____ Dataset entries

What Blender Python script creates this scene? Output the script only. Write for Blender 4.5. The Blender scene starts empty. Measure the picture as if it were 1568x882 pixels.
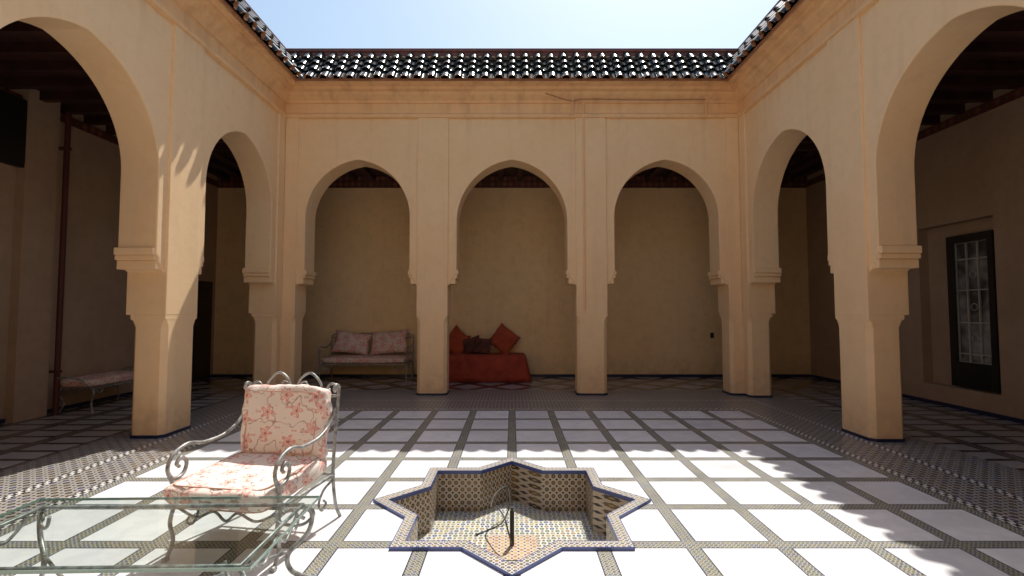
import bpy, bmesh, math, random
from mathutils import Vector, Matrix, noise
random.seed(4)
scene = bpy.context.scene
scene.view_settings.view_transform = 'Standard'
scene.view_settings.look = 'None'
scene.view_settings.exposure = 0
COL = scene.collection

# ------------------------------------------------------------ node helpers
class S:
    def __init__(s, nt, k): s.nt = nt; s.k = k
    def _m(s, op, *a):
        n = s.nt.nodes.new('ShaderNodeMath'); n.operation = op
        for i, v in enumerate(a):
            if isinstance(v, S): s.nt.links.new(v.k, n.inputs[i])
            else: n.inputs[i].default_value = v
        return S(s.nt, n.outputs[0])
    def __add__(s, o): return s._m('ADD', s, o)
    def __sub__(s, o): return s._m('SUBTRACT', s, o)
    def __rsub__(s, o): return s._m('SUBTRACT', o, s)
    def __mul__(s, o): return s._m('MULTIPLY', s, o)
    def __truediv__(s, o): return s._m('DIVIDE', s, o)
    def lt(s, o): return s._m('LESS_THAN', s, o)
    def gt(s, o): return s._m('GREATER_THAN', s, o)
    def abs(s): return s._m('ABSOLUTE', s)
    def fr(s): return s._m('FRACT', s)
    def fl(s): return s._m('FLOOR', s)
    def mn(s, o): return s._m('MINIMUM', s, o)
    def mx(s, o): return s._m('MAXIMUM', s, o)
    def cos(s): return s._m('COSINE', s)

def newmat(name, rough=0.6, metal=0.0, col=(0.5, 0.5, 0.5)):
    m = bpy.data.materials.new(name); m.use_nodes = True
    nt = m.node_tree; b = nt.nodes['Principled BSDF']
    b.inputs['Roughness'].default_value = rough
    b.inputs['Metallic'].default_value = metal
    b.inputs['Base Color'].default_value = (*col, 1)
    return m, nt, b
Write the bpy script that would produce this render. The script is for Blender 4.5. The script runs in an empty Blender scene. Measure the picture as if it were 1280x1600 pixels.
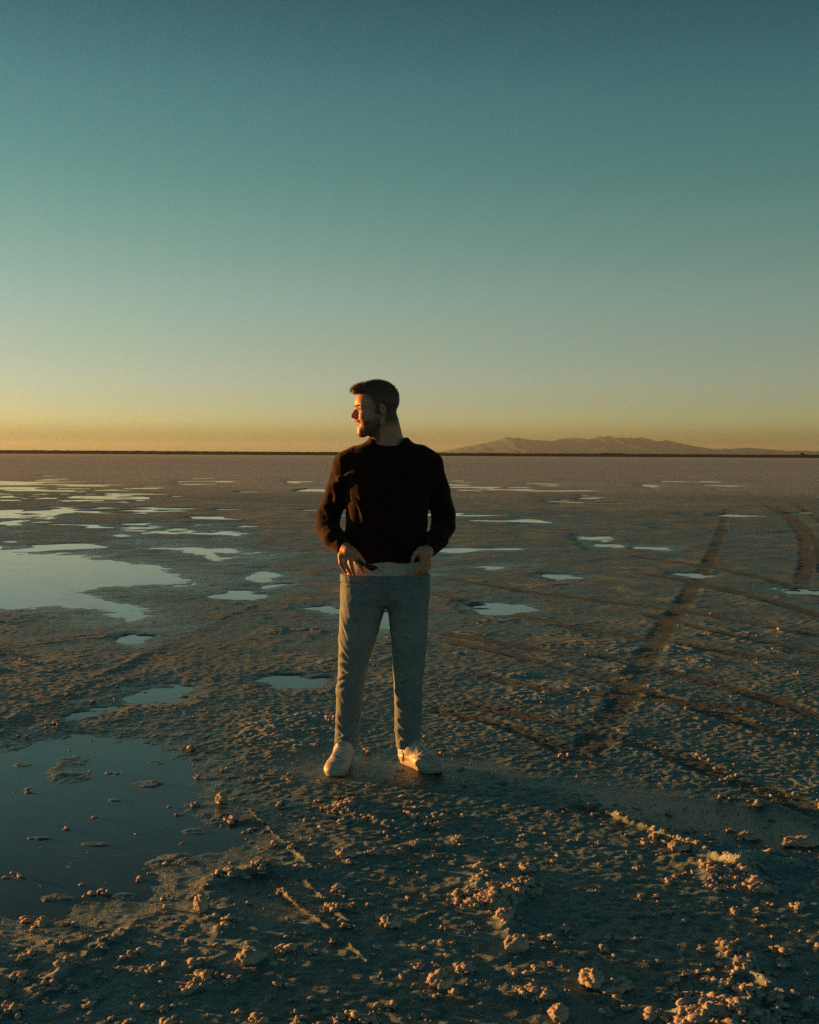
import bpy, bmesh, math, random
import numpy as np
from mathutils import Matrix, Vector

random.seed(4)
rng = np.random.default_rng(11)
scene = bpy.context.scene
col = scene.collection

# ------------------------------------------------------------------ camera
CAM_Z = 1.46
FPX = 1867.0                      # focal length in pixels of the 1280 px wide photograph
PITCH = math.radians(2.73)
ROLL = math.radians(0.31)
HAZE_DENSITY = 2.7e-5
cam_data = bpy.data.cameras.new('camera')
cam = bpy.data.objects.new('camera', cam_data)
col.objects.link(cam)
scene.camera = cam
cam_data.sensor_fit = 'HORIZONTAL'
cam_data.sensor_width = 24.0
cam_data.lens = 24.0 * FPX / 1280.0
cam_data.clip_start = 0.05
cam_data.clip_end = 120000.0
RC = Matrix.Rotation(math.pi / 2 - PITCH, 4, 'X') @ Matrix.Rotation(ROLL, 4, 'Z')
cam.matrix_world = Matrix.Translation((0, 0, CAM_Z)) @ RC
RCN = np.array(RC.to_3x3())

# ------------------------------------------------------------------ sun and sky
SUN_EL = math.radians(2.15)
SUN_AZ = math.radians(63.0)       # to the left of the view axis
sun_dir = Vector((-math.sin(SUN_AZ) * math.cos(SUN_EL), math.cos(SUN_AZ) * math.cos(SUN_EL), math.sin(SUN_EL)))
sun_data = bpy.data.lights.new('sun', 'SUN')
sun_data.energy = 5.0
sun_data.angle = math.radians(0.55)
sun_data.color = (1.0, 0.375, 0.075)
sun = bpy.data.objects.new('sun', sun_data)
sun.rotation_euler = sun_dir.to_track_quat('Z', 'Y').to_euler()
col.objects.link(sun)

world = bpy.data.worlds.new('World')
scene.world = world
world.use_nodes = True
wt = world.node_tree
wt.nodes.clear()
wo = wt.nodes.new('ShaderNodeOutputWorld')
bg = wt.nodes.new('ShaderNodeBackground')
sky = wt.nodes.new('ShaderNodeTexSky')
sky.sky_type = 'NISHITA'
sky.sun_disc = False
sky.sun_elevation = SUN_EL
sky.sun_rotation = -SUN_AZ
sky.altitude = 900
sky.air_density = 1.0
sky.dust_density = 1.0
sky.ozone_density = 1.0
bg.inputs['Strength'].default_value = 0.0605
# clear evening air: the sky turns teal with height above the horizon
wtc = wt.nodes.new('ShaderNodeTexCoord')
wsep = wt.nodes.new('ShaderNodeSeparateXYZ')
wt.links.new(wtc.outputs['Generated'], wsep.inputs[0])
wscale = wt.nodes.new('ShaderNodeMath'); wscale.operation = 'MULTIPLY'
wscale.inputs[1].default_value = 1.0
wt.links.new(wsep.outputs['Z'], wscale.inputs[0])
wramp = wt.nodes.new('ShaderNodeValToRGB')
wramp.color_ramp.interpolation = 'CARDINAL'
SKY_TINT = [(0.0, (.22, .39, 1.25)), (.0085, (.27, .47, 1.5)), (.0245, (.80, 1.18, 2.6)), (.0457, (.88, 1.21, 2.3)), (.0776, (.88, 1.16, 1.66)), (.14, (.82, 1.16, 1.28)), (.212, (.58, 1.08, 1.04)),
            (.295, (.40, .91, .93)), (.36, (.235, .61, .64)), (.55, (.165, .46, .48)), (.78, (.13, .37, .38)), (1.0, (.11, .33, .34))]
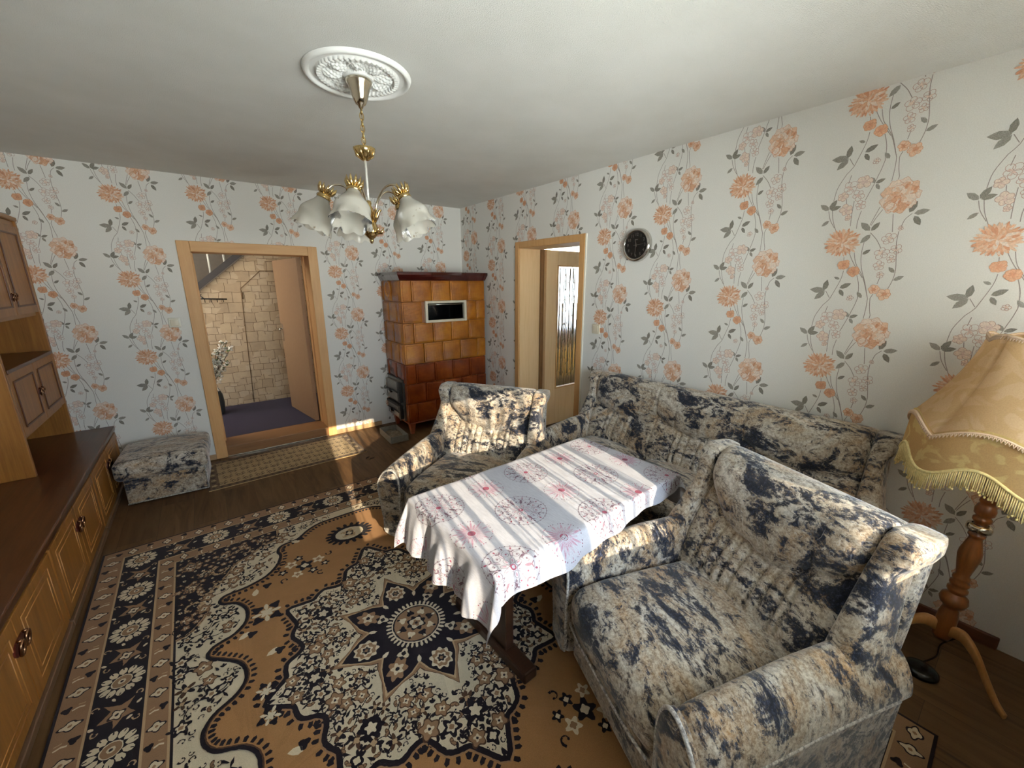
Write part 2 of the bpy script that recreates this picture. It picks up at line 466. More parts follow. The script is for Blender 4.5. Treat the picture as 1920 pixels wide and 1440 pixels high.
def flower_motif():
    rnd = random.Random(3); P = Pat()
    for s in STEM:
        pts = [(s[i], s[i+1]) for i in range(0, len(s), 2)]
        P.stroke(catmull(pts, 4, False) if len(pts) > 2 else pts, 2.7, 8)
    for a, b, c, d in LEAF:
        l = math.hypot(c-a, d-b); an = math.atan2(d-b, c-a)
        P.tear((a, b), an, l, l*.52, rnd.choice((6, 6, 7)), .5, 0)
        P.stroke([(a, b), (a+(c-a)*.9, b+(d-b)*.9)], 1.3, 8)
    def small(x, y, r, fill, line, mid, n=5, solid=False):
        a0 = rnd.uniform(0, 6)
        for i in range(n):
            a = a0+2*PI*i/n+rnd.uniform(-.15, .15); l = r*rnd.uniform(.85, 1.1)
            ring = []
            for t in range(10):
                q = 2*PI*t/10
                lx = l*.55+l*.47*math.cos(q); ly = l*.43*math.sin(q)
                ring.append((x+lx*math.cos(a)-ly*math.sin(a), y+lx*math.sin(a)+ly*math.cos(a)))
            if fill is not None: P.poly(ring, fill)
            P.stroke(ring, 1.9, line, True)
        for i in range(6 if not solid else 10):
            a = rnd.uniform(0, 6.28); P.tear((x, y), a, r*rnd.uniform(.3, .62), r*.2, mid)
    for x, y, r in PINK: small(x, y, r, 3 if rnd.random() < .6 else None, 5, 9)
    for x, y, r in PALE: small(x, y, r, None, 5, 3)
    for x, y, r in PAIR: small(x, y, r, 2, 4, 4, 6, True)
    for x, y, r in BUD: small(x, y, r, 1, 4, 4, 8, True)
    # chrysanthemum: rings of narrow petals
    x, y, r = MUM[0]
    P.circle((x, y), r*.74, 2, 20, r*.62)
    for ring, (rr, n, l) in enumerate(((.98, 34, .5), (.84, 32, .46), (.68, 28, .42), (.50, 22, .36), (.32, 14, .3))):
        for i in range(n):
            a = 2*PI*(i+rnd.uniform(-.3, .3))/n + ring*.4
            e = rr*r*rnd.uniform(.86, 1.04); st = max(e-l*r, 0)
            P.tear((x+st*math.cos(a), y+st*.86*math.sin(a)), math.atan2(.86*math.sin(a), math.cos(a))+rnd.uniform(-.2, .2), l*r, r*.13, rnd.choice((1, 1, 2, 3, 4) if ring else (1, 2, 4)))
    # peony: overlapping ruffled petals
    x, y, r = PEO[0]
    def ruffle(cx, cy, rx, ry, rot, col, line=True):
        ph = rnd.uniform(0, 6); k = rnd.choice((5, 6, 7)); o = []
        for i in range(20):
            q = 2*PI*i/20; f = 1+.11*math.sin(k*q+ph)
            ax, ay = rx*f*math.cos(q), ry*f*math.sin(q)
            o.append((cx+ax*math.cos(rot)-ay*math.sin(rot), cy+ax*math.sin(rot)+ay*math.cos(rot)))
        P.poly(o, col)
        if line: P.stroke(o, 1.5, 4, True)
    for i in range(9):
        a = 2*PI*i/9; ruffle(x+r*.55*math.cos(a), y+r*.62*math.sin(a), r*.42, r*.36, a, (3, 2, 3)[i % 3])
    for i in range(7):
        a = 2*PI*i/7+.4; ruffle(x+r*.36*math.cos(a)+r*.12, y+r*.42*math.sin(a), r*.36, r*.27, a+.6, (1, 2, 3, 2)[i % 4])
    for i in range(26):
        a = rnd.uniform(0, 6.28); q = rnd.uniform(0, .6)*r
        P.tear((x+r*.1+q*math.cos(a), y+q*math.sin(a)), a+rnd.uniform(-1, 1), r*.3, r*.15, rnd.choice((1, 1, 4, 2, 3)))
    for i in range(9):
        a = rnd.uniform(3.4, 5.2); ruffle(x+r*.6*math.cos(a), y+r*.72*math.sin(a), r*.24, r*.17, a, rnd.choice((1, 2, 3)))
    return P
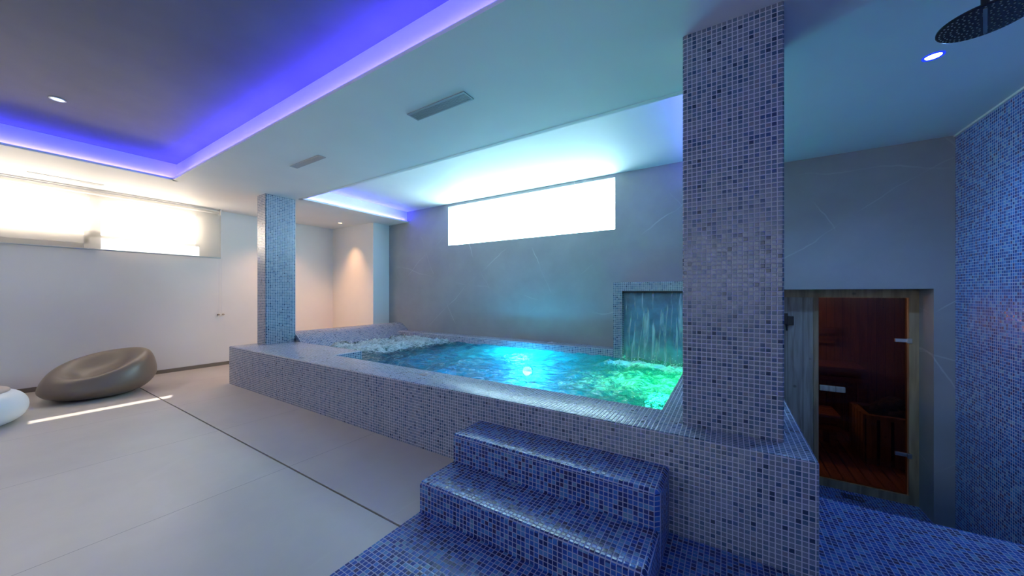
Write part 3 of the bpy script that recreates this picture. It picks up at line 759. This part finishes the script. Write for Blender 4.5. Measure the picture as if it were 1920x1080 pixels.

________

▸ Instructions to follow:
Within the entries above, give again exactly the lines starting at the one that contains "Write the bpy" and ending at the one that contains "from mathutils import Matrix, Vector", leaving out the pictures.

▸ Result of the task:
Write the bpy script that would produce this render. The script is for Blender 4.5. The script runs in an empty Blender scene. Measure the picture as if it were 1280x1600 pixels.
import bpy, bmesh, math, random
import numpy as np
from mathutils import Matrix, Vector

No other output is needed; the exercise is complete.